2. Староверческая модель капитализма
Продолжительное царствование Екатерины II стало ключевым для становления российского капитализма. Именно при ее правлении воплотились в жизнь те идеи, которые были сформулированы ранее. Благодаря фискальным наработкам новая императрица хорошо усвоила: сила государства заключается в народе, положенном в подушный оклад. Если же этот народ еще и занят делом – ведет торговлю, производит изделия, открывает мануфактуры – это благо: появляется дополнительный источник пополнения казны. А имеющее место религиозное брожение необходимо нейтрализовать, встроив отсталые элементы в общую политико-хозяйственную систему по принципу: вы платите налоги – мы вас не притесняем. Конечно, если речь не идет о крайних формах раскола, который не признает правительство, а потому считает себя свободным от экономических обязательств перед ним. Таково было кредо власти, двигавшейся по траектории западных держав.
В отношении к расколу Екатерина II следовала за двумя своими предшественниками по трону. Она активно продолжила политику по возвращению бывших подданных, тем более что негативные последствия миграции предыдущих десятилетий, имевшей и религиозную подоплеку, ни у кого не вызывали сомнений. По полученным правительством данным, к началу 60-х годов XVIII века в Польше и Турции, например, проживало не менее 1,5 млн бывших российских подданных и их потомков – это только мужского пола[313]. Наиболее ранним и значимым на этом пути законодательным актом можно считать Манифест от 4 декабря 1762 года – о позволении всем иностранцам (кроме евреев) селиться в России. Особенно же он был обращен к бывшим подданным – к ним, помимо прочего, адресовалось материнское увещевание[314]. О том, что авторы манифеста рассчитывали на возврат прежде всего беглых россиян, красноречиво свидетельствует изданный спустя десять дней специальный указ – о позволении старообрядцам не просто приходить в отечество и селиться в «порожних отдаленных местах», но располагаться в губерниях Центра и Поволжья, перечисленных в реестре. Причем текст указа был практически идентичен формулировкам манифеста[315]. А через месяц с небольшим это предложение продублировал еще один указ, но уже с существенным дополнением: раскольники могут поселяться вообще где угодно, обид им чинить никто не посмеет[316]. Все эти призывы сопровождались обещаниями различных льгот, освобождением от податей и работ в течение шести лет. Вместе с тем власть показала, что ее благорасположение имеет четкие пределы: оно распространялось исключительно на тех, кто самовольно покинул страну до опубликования Манифеста; если же это произошло после 4 декабря 1762 года, беглецов ожидали суровые преследования[317].

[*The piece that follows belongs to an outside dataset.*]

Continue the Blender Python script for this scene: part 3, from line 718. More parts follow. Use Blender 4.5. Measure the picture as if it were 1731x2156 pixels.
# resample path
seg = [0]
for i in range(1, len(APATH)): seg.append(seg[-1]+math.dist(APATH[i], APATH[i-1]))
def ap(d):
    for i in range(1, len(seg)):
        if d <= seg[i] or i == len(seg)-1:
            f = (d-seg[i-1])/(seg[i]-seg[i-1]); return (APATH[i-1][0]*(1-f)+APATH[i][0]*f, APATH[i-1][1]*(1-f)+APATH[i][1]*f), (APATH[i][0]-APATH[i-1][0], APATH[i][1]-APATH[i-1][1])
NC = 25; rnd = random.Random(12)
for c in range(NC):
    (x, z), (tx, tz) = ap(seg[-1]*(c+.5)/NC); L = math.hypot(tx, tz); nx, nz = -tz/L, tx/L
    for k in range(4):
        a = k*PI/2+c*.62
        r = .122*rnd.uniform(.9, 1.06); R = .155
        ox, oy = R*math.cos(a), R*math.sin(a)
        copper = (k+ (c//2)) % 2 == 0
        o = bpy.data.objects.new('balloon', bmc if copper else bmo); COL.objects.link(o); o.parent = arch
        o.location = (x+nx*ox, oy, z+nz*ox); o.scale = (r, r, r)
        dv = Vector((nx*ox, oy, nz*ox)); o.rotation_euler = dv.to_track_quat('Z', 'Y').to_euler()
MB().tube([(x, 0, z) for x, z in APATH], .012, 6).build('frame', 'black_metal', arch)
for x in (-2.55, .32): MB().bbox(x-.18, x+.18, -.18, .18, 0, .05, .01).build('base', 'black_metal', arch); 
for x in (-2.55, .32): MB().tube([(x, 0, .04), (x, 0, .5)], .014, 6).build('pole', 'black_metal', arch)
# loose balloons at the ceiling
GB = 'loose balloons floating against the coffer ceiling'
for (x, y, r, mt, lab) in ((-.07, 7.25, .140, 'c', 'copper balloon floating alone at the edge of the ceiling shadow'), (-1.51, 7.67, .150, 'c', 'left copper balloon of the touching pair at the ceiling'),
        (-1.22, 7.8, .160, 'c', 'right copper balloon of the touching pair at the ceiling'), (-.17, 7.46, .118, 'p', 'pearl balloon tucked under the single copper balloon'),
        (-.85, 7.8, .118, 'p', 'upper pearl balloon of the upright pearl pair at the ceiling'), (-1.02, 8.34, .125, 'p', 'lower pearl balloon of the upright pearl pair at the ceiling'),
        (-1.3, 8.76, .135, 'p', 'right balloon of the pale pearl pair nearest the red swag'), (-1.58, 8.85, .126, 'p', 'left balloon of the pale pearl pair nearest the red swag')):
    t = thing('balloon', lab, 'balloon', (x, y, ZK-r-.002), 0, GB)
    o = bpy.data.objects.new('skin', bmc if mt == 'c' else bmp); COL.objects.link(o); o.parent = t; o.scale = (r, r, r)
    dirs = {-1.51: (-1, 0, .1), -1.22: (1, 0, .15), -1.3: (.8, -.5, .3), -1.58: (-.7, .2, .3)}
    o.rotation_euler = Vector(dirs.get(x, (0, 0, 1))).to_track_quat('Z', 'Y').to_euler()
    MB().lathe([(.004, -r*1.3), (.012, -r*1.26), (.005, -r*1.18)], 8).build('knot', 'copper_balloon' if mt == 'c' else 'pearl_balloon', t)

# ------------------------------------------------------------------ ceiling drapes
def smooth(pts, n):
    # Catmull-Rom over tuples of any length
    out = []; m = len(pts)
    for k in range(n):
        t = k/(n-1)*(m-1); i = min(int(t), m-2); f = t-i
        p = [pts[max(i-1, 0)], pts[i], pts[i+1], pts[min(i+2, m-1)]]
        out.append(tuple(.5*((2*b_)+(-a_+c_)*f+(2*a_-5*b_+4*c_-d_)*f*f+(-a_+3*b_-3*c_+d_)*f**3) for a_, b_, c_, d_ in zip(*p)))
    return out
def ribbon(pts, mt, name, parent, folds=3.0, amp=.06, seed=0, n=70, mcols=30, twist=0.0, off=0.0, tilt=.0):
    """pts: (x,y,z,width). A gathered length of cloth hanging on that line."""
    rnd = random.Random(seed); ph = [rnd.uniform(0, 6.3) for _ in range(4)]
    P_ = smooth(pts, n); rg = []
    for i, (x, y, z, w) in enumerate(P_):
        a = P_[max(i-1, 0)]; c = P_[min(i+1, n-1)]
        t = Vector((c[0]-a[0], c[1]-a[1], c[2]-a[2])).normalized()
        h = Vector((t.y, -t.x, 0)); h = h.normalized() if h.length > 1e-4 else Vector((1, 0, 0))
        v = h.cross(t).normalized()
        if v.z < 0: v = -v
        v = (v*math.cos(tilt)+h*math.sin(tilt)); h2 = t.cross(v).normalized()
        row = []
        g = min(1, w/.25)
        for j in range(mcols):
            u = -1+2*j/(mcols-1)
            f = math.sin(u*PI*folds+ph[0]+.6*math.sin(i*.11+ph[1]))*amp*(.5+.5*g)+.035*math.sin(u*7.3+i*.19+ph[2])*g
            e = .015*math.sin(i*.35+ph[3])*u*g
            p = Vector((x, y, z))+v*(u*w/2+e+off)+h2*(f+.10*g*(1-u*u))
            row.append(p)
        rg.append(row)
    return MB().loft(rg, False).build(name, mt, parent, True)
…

Екатерина II сумела постепенно осуществить то, чего с 1755 года начинали добиваться ее предшественники. Мы имеем немало свидетельств о том, как утверждалась терпимость по отношению к расколу. Прежде всего, власти перестали игнорировать конкретные жалобы староверов. Так, были наказаны православный священник и дьяк, силою принуждавшие одного раскольника поклоняться иконе; тот, сопротивляясь, вышиб образ из их рук. Рассмотрев инцидент, Синод признал, что дерзость произошла не по вине раскольника, а из-за неправильных действий служителей господствовавшей церкви. Их подвергли наказанию, дабы, «на них смотря, другие впредь от таковых неприличных поступков остерегаться могли»[318]. Была также удовлетворена жалоба записных раскольников одной из слобод Москвы по поводу хождения православных священников по их домам со святой водой. С означенных «пропагандистов» взяли подписку: записных раскольников более не тревожить, – а для лучшего усвоения этого обязательства сослали на месяц в монастырь[319]. Уже в 1763 году власти, демонстрируя прекращение преследований, решили закрыть Раскольничью контору, занимавшуюся вероисповедными делами. Староверы перешли в юрисдикцию обычных судов, к которым относились все, находящиеся в подушном окладе[320].
Примечательно, что прекращение гонений на раскол совпадает с началом отстранения от архиерейских должностей выходцев из Киевской духовной школы, которым со времен Петра I фактически принадлежала монополия на епископские кафедры в России. Со второй половины 1750-х годов постепенно происходит их замена на великорусских архиереев. Иерархия стала наполняться людьми, психологически более пригодными для нового экономического и просветительского курса властей[321]. Меняющееся отношение к расколу не могло остаться незамеченным: староверы, как свидетельствуют архивные документы, потянулись обратно. Например, по донесению одного из гвардейских офицеров, в крепость Св. Елисаветы прибыли поверенные от беглых некрасовцев численностью 70 тысяч дворов с просьбой предоставить им поселение на родине. Причем капитан сообщал, что они «просили горькими слезами, обливая мои ноги, заклиная меня Богом, чтобы я представил, дабы они могли возвратиться в любезное свое отечество»[322].